Tri Purtini, guru SDN 2 Kunden, Blora yang telah mengabdi di sekolah tersebut selama 17 tahun.

Kamis, 10 Oktober 2024 17:02 WIB

BLORA (wartablora.com)—Sekolah dasar yang terletak di Jln. Gunung Slamet, Kunden, Blora ini tak begitu riuh jika dibandingkan dengan saudara tuanya. Jika saudara tuanya, SDN 1 Kunden, Kecamatan Blora, Kabupaten Blora memiliki murid hingga 163 anak, SDN 2 Kunden hanya memiliki murid tak lebih 64 anak. Murid SDN 2 Kunden ini dikatakan Tri Purtini, guru yang telah mengajar di sekolah tersebut selama 17 tahun, datang dari kalangan kelas bawah atau anak-anak pinggiran.

"Mereka datang dari kalangan kelas ekonomi bawah yang tidak bisa atau tidak diterima di sekolah-sekolah yang lebih bagus," katanya saat ditemui di kantornya pada Kamis, 10 Oktober 2024.

Tahun ajaran 2024/2025 ini, sekolah yang bersebelahan dengan makam ini hanya mendapatkan murid kelas 1 sejumlah 14 anak.

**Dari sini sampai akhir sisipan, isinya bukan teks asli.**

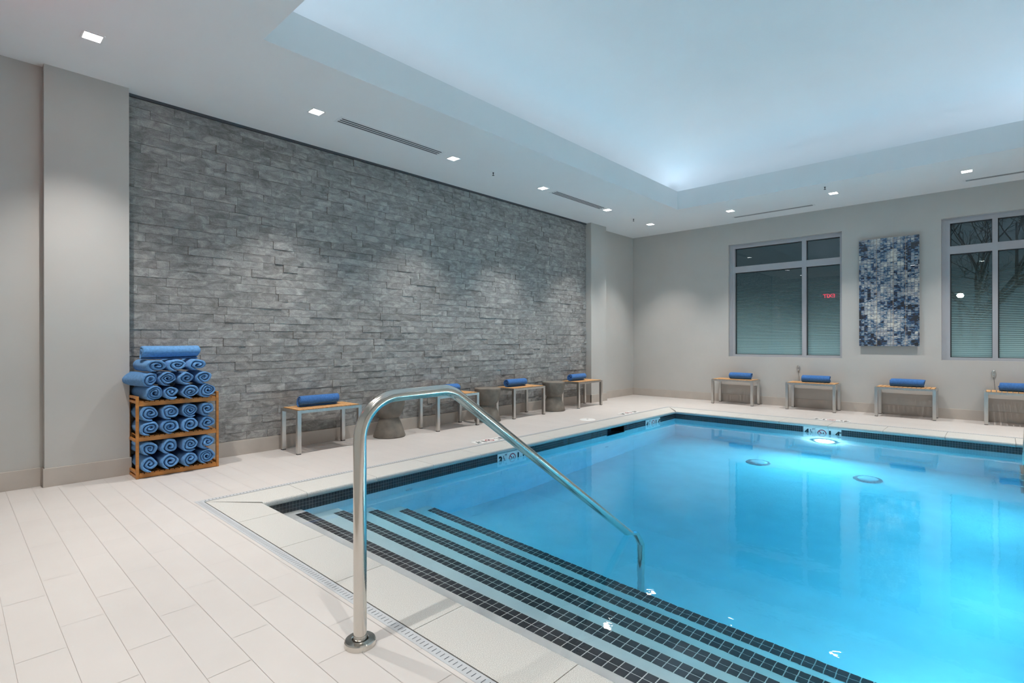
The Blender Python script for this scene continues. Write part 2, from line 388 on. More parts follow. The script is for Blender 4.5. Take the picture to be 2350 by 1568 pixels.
wallbox('wall_near', [(XN - 0.2, XN, YR - 0.1, 5.6, -0.1, ZT)])
wallbox('wall_right', [(XN - 0.2, XF + 0.2, YR - 0.2, YR, -0.1, ZT)])

# stone cladding: individual splits of slate in courses
bm = bmesh.new(); lay = bm.faces.layers.float.new('tone'); rnd = random.Random(11)
SX0, SX1, SZ0, SZ1 = 1.037, 7.80, 0.143, 3.185
rowh = 0.0762; nrow = int(round((SZ1 - SZ0) / rowh)); rowh = (SZ1 - SZ0) / nrow
for r in range(nrow):
    x = SX0 - rnd.random() * 0.3
    while x < SX1:
        ln = rnd.choice((0.10, 0.15, 0.20, 0.30, 0.30, 0.38, 0.46, 0.30))
        a, c = max(x, SX0), min(x + ln, SX1); x += ln
        if c - a < 0.01: continue
        dep = rnd.choice((0.0, 0.001, 0.002, 0.003, 0.005, 0.007, 0.010)); t = rnd.random()
        g = 0.0008
        y = 5.402 - dep
        z0, z1 = SZ0 + r * rowh + g, SZ0 + (r + 1) * rowh - g
        for f in box(bm, a + g, c - g, y, 5.43, z0, z1): f[lay] = t
o = obj('wall_left_stone', bm, 'stone'); struct(o, 'feature wall of split grey slate laid in thin courses'); o.name = 'wall_left_stone'
bm = bmesh.new(); box(bm, SX0, SX1, 5.385, 5.43, 3.187, 3.212); box(bm, SX0 - 0.004, SX0 + 0.010, 5.37, 5.43, 0.14, 3.212)
struct(obj('trim_1', bm, 'trimdark'), 'thin dark metal trim edging the slate wall')

# baseboards
bm = bmesh.new()
for q in ((XN, 0.497, YL - 0.012, YL + 0.02), (0.495, 1.047, 5.274, 5.30), (1.035, 1.047, 5.28, 5.41), (0.495, 0.507, 5.28, 5.37), (1.04, 7.792, 5.384, 5.43), (7.79, 8.302, 5.274, 5.30), (7.79, 7.802, 5.28, 5.41), (8.29, 8.302, 5.28, 5.46), (8.295, XF, 5.448, 5.475)):
    box(bm, q[0], q[1], q[2], q[3], 0, 0.141)
struct(obj('baseboard_left', bm, 'base', bevel=0.002), 'taupe porcelain tile baseboard')
bm = bmesh.new(); box(bm, XF - 0.026, XF, YR, 5.46, 0, 0.141); struct(obj('baseboard_far', bm, 'base', bevel=0.002), 'taupe porcelain tile baseboard')
bm = bmesh.new(); box(bm, XN, XN + 0.014, YR, 3.35, 0, 0.141); box(bm, XN, XN + 0.014, 4.45, YL, 0, 0.141); struct(obj('baseboard_near', bm, 'base'))
bm = bmesh.new(); box(bm, XN, XF, YR, YR + 0.014, 0, 0.141); struct(obj('baseboard_right', bm, 'base'))

# ceiling: soffit, tray fascia, raised tray with a cove
TX0, TX1, TY0, TY1, TZ = 1.507, 7.985, -0.45, 3.75, 3.502
bm = bmesh.new()
th = 0.04
for r in rect_minus((XN - 0.1, XF + 0.1, YR - 0.1, 5.58), (TX0 - th, TX1 + th, TY0 - th, TY1 + th)):
    # stop the slab behind the fascia so the cove stays open above it
    box(bm, r[0], r[1], r[2], r[3], ZC, ZC + 0.05)
box(bm, TX0 - th, TX0, TY0 - th, TY1 + th, ZC, TZ); box(bm, TX1, TX1 + th, TY0 - th, TY1 + th, ZC, TZ)
box(bm, TX0, TX1, TY0 - th, TY0, ZC, TZ); box(bm, TX0, TX1, TY1, TY1 + th, ZC, TZ)
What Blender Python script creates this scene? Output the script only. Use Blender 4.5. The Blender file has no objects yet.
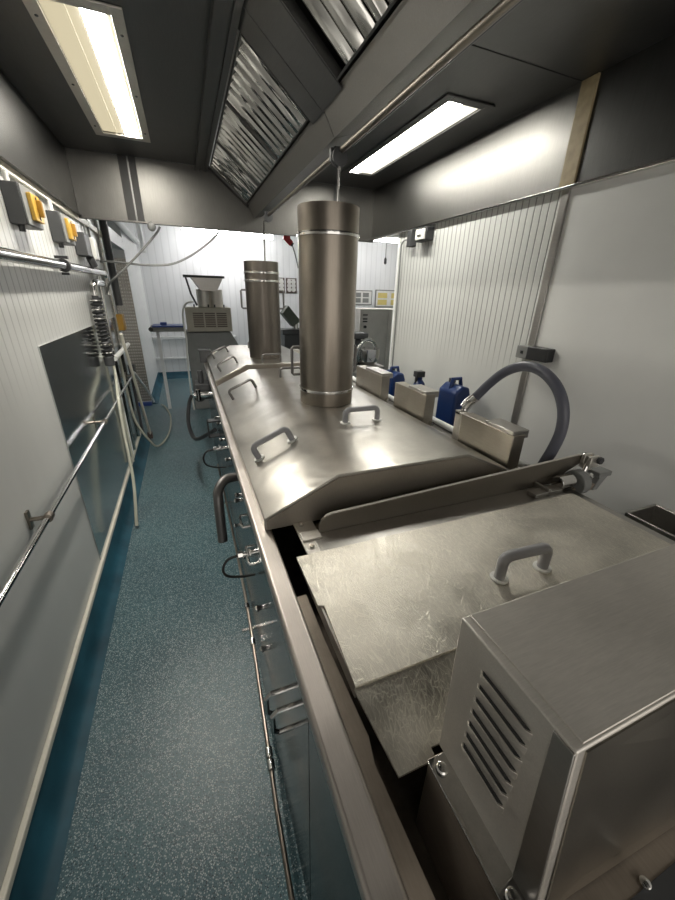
import bpy, bmesh, math, random
from mathutils import Vector, Matrix
random.seed(7)
scene = bpy.context.scene
COL = scene.collection
PI = math.pi

# ------------------------------------------------------------------ materials
def newmat(name):
    m = bpy.data.materials.new(name); m.use_nodes = True
    nt = m.node_tree
    return m, nt, nt.nodes['Principled BSDF']

def N(nt, t, **k):
    n = nt.nodes.new(t)
    for a, v in k.items():
        if a in n.inputs: n.inputs[a].default_value = v
        else: setattr(n, a, v)
    return n

def coords(nt, scale=(1, 1, 1), kind='Object'):
    tc = N(nt, 'ShaderNodeTexCoord'); mp = N(nt, 'ShaderNodeMapping')
    mp.inputs['Scale'].default_value = scale
    nt.links.new(tc.outputs[kind], mp.inputs['Vector'])
    return mp.outputs['Vector']

def ramp(nt, fac, stops):
    r = N(nt, 'ShaderNodeValToRGB')
    el = r.color_ramp.elements
    while len(el) < len(stops): el.new(.5)
    for e, (p, c) in zip(el, stops):
        e.position = p
        e.color = (c, c, c, 1) if isinstance(c, (int, float)) else (*c, 1)
    nt.links.new(fac, r.inputs['Fac'])
    return r.outputs['Color']

def plain(name, col, rough=.5, metal=0., spec=.5, var=.06, vscale=12):
    m, nt, b = newmat(name)
    n = N(nt, 'ShaderNodeTexNoise', Scale=vscale, Detail=4.)
    nt.links.new(coords(nt), n.inputs['Vector'])
    lo = [c * (1 - var) for c in col]; hi = [min(1, c * (1 + var)) for c in col]
    nt.links.new(ramp(nt, n.outputs['Fac'], [(.3, lo), (.7, hi)]), b.inputs['Base Color'])
    b.inputs['Roughness'].default_value = rough; b.inputs['Metallic'].default_value = metal
    b.inputs['Specular IOR Level'].default_value = spec
    return m

def steel(name, col=(.56, .545, .50), rough=.3, stretch=(60, 4, 60), bump=.04, smear=.35, rvar=.12, metal=1., wave=0.):
    """brushed stainless steel: fine grain along one axis plus large soft smears"""
    m, nt, b = newmat(name)
    g = N(nt, 'ShaderNodeTexNoise', Scale=9., Detail=5., Roughness=.65)
    nt.links.new(coords(nt, stretch), g.inputs['Vector'])
    s = N(nt, 'ShaderNodeTexNoise', Scale=5., Detail=5., Roughness=.6)
    nt.links.new(coords(nt), s.inputs['Vector'])
    lo = [c * (1 - smear * .55) for c in col]; hi = [min(1, c * (1 + smear * .3)) for c in col]
    c1 = ramp(nt, s.outputs['Fac'], [(.3, lo), (.7, hi)])
    mx = N(nt, 'ShaderNodeMix', data_type='RGBA', blend_type='MULTIPLY'); mx.inputs[0].default_value = .5
    nt.links.new(c1, mx.inputs[6])
    nt.links.new(ramp(nt, g.outputs['Fac'], [(.3, .72), (.7, 1.)]), mx.inputs[7])
    nt.links.new(mx.outputs[2], b.inputs['Base Color'])
    ad = N(nt, 'ShaderNodeMapRange'); ad.inputs['To Min'].default_value = max(.03, rough - rvar); ad.inputs['To Max'].default_value = rough + rvar
    ad.inputs['From Min'].default_value = .3; ad.inputs['From Max'].default_value = .7
    nt.links.new(s.outputs['Fac'], ad.inputs['Value']); nt.links.new(ad.outputs['Result'], b.inputs['Roughness'])
    bp = N(nt, 'ShaderNodeBump', Strength=bump, Distance=.002)
    nt.links.new(g.outputs['Fac'], bp.inputs['Height']); nt.links.new(bp.outputs['Normal'], b.inputs['Normal'])
    if wave:
        wv = N(nt, 'ShaderNodeTexNoise', Scale=4.5, Detail=2., Distortion=.4); nt.links.new(coords(nt), wv.inputs['Vector'])
        b2 = N(nt, 'ShaderNodeBump', Strength=1., Distance=wave); nt.links.new(wv.outputs['Fac'], b2.inputs['Height']); nt.links.new(b2.outputs['Normal'], bp.inputs['Normal'])
    b.inputs['Metallic'].default_value = metal
    return m

def scratched(name, col=(.60, .57, .50), rough=.34):
    """worn plate: criss-cross hairline scratches over grease smears"""
    m, nt, b = newmat(name)
    v = coords(nt)
    acc = None
    for i, (rot, sc) in enumerate([(.4, 120), (1.3, 150), (2.3, 95), (-.5, 170)]):
        mp = N(nt, 'ShaderNodeMapping'); mp.inputs['Rotation'].default_value = (0, 0, rot); mp.inputs['Scale'].default_value = (1, .16, 1)
        nz = N(nt, 'ShaderNodeTexNoise', Scale=3., Detail=2.)
        nt.links.new(v, nz.inputs['Vector'])
        mxv = N(nt, 'ShaderNodeMix', data_type='RGBA'); mxv.inputs[0].default_value = .12
        nt.links.new(v, mxv.inputs[6]); nt.links.new(nz.outputs['Color'], mxv.inputs[7])
        nt.links.new(mxv.outputs[2], mp.inputs['Vector'])
        vo = N(nt, 'ShaderNodeTexVoronoi', feature='DISTANCE_TO_EDGE', Scale=float(sc))
        nt.links.new(mp.outputs['Vector'], vo.inputs['Vector'])
        r = ramp(nt, vo.outputs['Distance'], [(0., 1.), (.03, 0.)])
        if acc is None: acc = r
        else:
            a = N(nt, 'ShaderNodeMix', data_type='RGBA', blend_type='LIGHTEN'); a.inputs[0].default_value = 1.
            nt.links.new(acc, a.inputs[6]); nt.links.new(r, a.inputs[7]); acc = a.outputs[2]
    s = N(nt, 'ShaderNodeTexNoise', Scale=6., Detail=6., Roughness=.65); nt.links.new(v, s.inputs['Vector'])
    base = ramp(nt, s.outputs['Fac'], [(.32, [c * .80 for c in col]), (.68, [c * 1.12 for c in col])])
    mk = N(nt, 'ShaderNodeMath', operation='MULTIPLY'); mk.inputs[1].default_value = .5
    nt.links.new(acc, mk.inputs[0])
    mx = N(nt, 'ShaderNodeMix', data_type='RGBA')
    nt.links.new(mk.outputs[0], mx.inputs[0]); nt.links.new(base, mx.inputs[6]); mx.inputs[7].default_value = (.86, .83, .72, 1)
    nt.links.new(mx.outputs[2], b.inputs['Base Color'])
    mr = N(nt, 'ShaderNodeMapRange'); mr.inputs['To Min'].default_value = rough - .12; mr.inputs['To Max'].default_value = rough + .16
    mr.inputs['From Min'].default_value = .3; mr.inputs['From Max'].default_value = .7
    nt.links.new(s.outputs['Fac'], mr.inputs['Value']); nt.links.new(mr.outputs['Result'], b.inputs['Roughness'])
    wv = N(nt, 'ShaderNodeTexNoise', Scale=7., Detail=3., Distortion=.5); nt.links.new(v, wv.inputs['Vector'])
    b2 = N(nt, 'ShaderNodeBump', Strength=1., Distance=.003); nt.links.new(wv.outputs['Fac'], b2.inputs['Height'])
    bp = N(nt, 'ShaderNodeBump', Strength=.35, Distance=.0008); nt.links.new(b2.outputs['Normal'], bp.inputs['Normal'])
    nt.links.new(acc, bp.inputs['Height']); nt.links.new(bp.outputs['Normal'], b.inputs['Normal'])
    b.inputs['Metallic'].default_value = 1.
    return m

def ribbed(name, col, pitch, rough, zlo, zhi, strength, groove=.55, metal=0., axis=1):
    """wall cladding with vertical V-grooves; grooves fade out below a cover sheet"""
    m, nt, b = newmat(name)
    tc = N(nt, 'ShaderNodeTexCoord'); sp = N(nt, 'ShaderNodeSeparateXYZ'); nt.links.new(tc.outputs['Object'], sp.inputs[0])
    a = N(nt, 'ShaderNodeMath', operation='DIVIDE'); a.inputs[1].default_value = pitch
    nt.links.new(sp.outputs[axis], a.inputs[0])
    fr = N(nt, 'ShaderNodeMath', operation='FRACT'); nt.links.new(a.outputs[0], fr.inputs[0])
    pk = N(nt, 'ShaderNodeMath', operation='PINGPONG'); pk.inputs[1].default_value = .5; nt.links.new(fr.outputs[0], pk.inputs[0])
    prof = ramp(nt, pk.outputs[0], [(0., 0.), (.13, 1.)])
    zm = N(nt, 'ShaderNodeMapRange'); zm.inputs['From Min'].default_value = zlo; zm.inputs['From Max'].default_value = zhi
    nt.links.new(sp.outputs[2], zm.inputs['Value'])
    mx = N(nt, 'ShaderNodeMix', data_type='RGBA'); nt.links.new(zm.outputs['Result'], mx.inputs[0])
    mx.inputs[6].default_value = (1, 1, 1, 1); nt.links.new(prof, mx.inputs[7])
    n = N(nt, 'ShaderNodeTexNoise', Scale=3., Detail=5.); nt.links.new(coords(nt, (1, 1, .35)), n.inputs['Vector'])
    base = ramp(nt, n.outputs['Fac'], [(.3, [c * .93 for c in col]), (.7, [min(1, c * 1.05) for c in col])])
    dk = N(nt, 'ShaderNodeMix', data_type='RGBA', blend_type='MULTIPLY'); dk.inputs[0].default_value = groove
    nt.links.new(base, dk.inputs[6]); nt.links.new(mx.outputs[2], dk.inputs[7])
    nt.links.new(dk.outputs[2], b.inputs['Base Color'])
    bp = N(nt, 'ShaderNodeBump', Strength=strength, Distance=.004)
    nt.links.new(mx.outputs[2], bp.inputs['Height']); nt.links.new(bp.outputs['Normal'], b.inputs['Normal'])
    b.inputs['Roughness'].default_value = rough; b.inputs['Metallic'].default_value = metal
    return m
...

"Yang lulus dari kelas 6 ada 22 anak, yang masuk kelas satu dapat 14 anak," katanya.

Sejak ia masuk mengajar di sekolah dasar tersebut pada 2007, jumlah total muridnya tak lebih dari 90 anak.

"Sejak awal saya mengajar di sekolah ini pada tahun 2007, memang SDN 2 Kunden ini bukan termasuk sekolahan favorit meski letaknya ada di perkotaan. Bahkan jadi sekolah tempat pindahan anak-anak yang belum bisa membaca dari sekolah lain, dipindahkan ke sini untuk didampingi agar bisa baca dan tulis," sebutnya.

Dari data pokok pendidikan yang bisa diakses di sini, sejak 5 tahun lalu jumlah murid sekolah ini terus berkurang. Dari 88 anak pada 2019/2020, turun menjadi 87 anak pada 2020/2021, turun lagi jadi 81 anak pada 2021/2022, turun lagi jadi 80 anak pada 2022/2023, dan turun lagi menjadi 67 anak pada 2023/2024.

Murid sekolah ini sebagian besar berasal dari penduduk Kelurahan Tempelan, Kecamatan Blora. "Tapi tak sedikit yang berasal dari Kecamatan Tunjungan. Ada yang dari Desa Gempolrejo dan Desa Tutup, Kecamatan Tunjungan," ujarnya.

Ada anak yang dari Sukorame, Desa Tutup, Kecamatan Tunjungan yang setiap hari diantar dan dijemput orang tuanya yang bekerja sebagai pemulung.

"Meski sekolah kami termasuk sekolah pinggiran yang terletak di kota, namun kami tidak berkecil hati. Lulusan sekolah sini tidak ada yang putus sekolah. Semuanya melanjutkan ke SMP. Lulusannya juga ada yang jadi polisi, ada yang jadi guru bahasa Inggris di kota metropolitan," imbuh Tri Partini.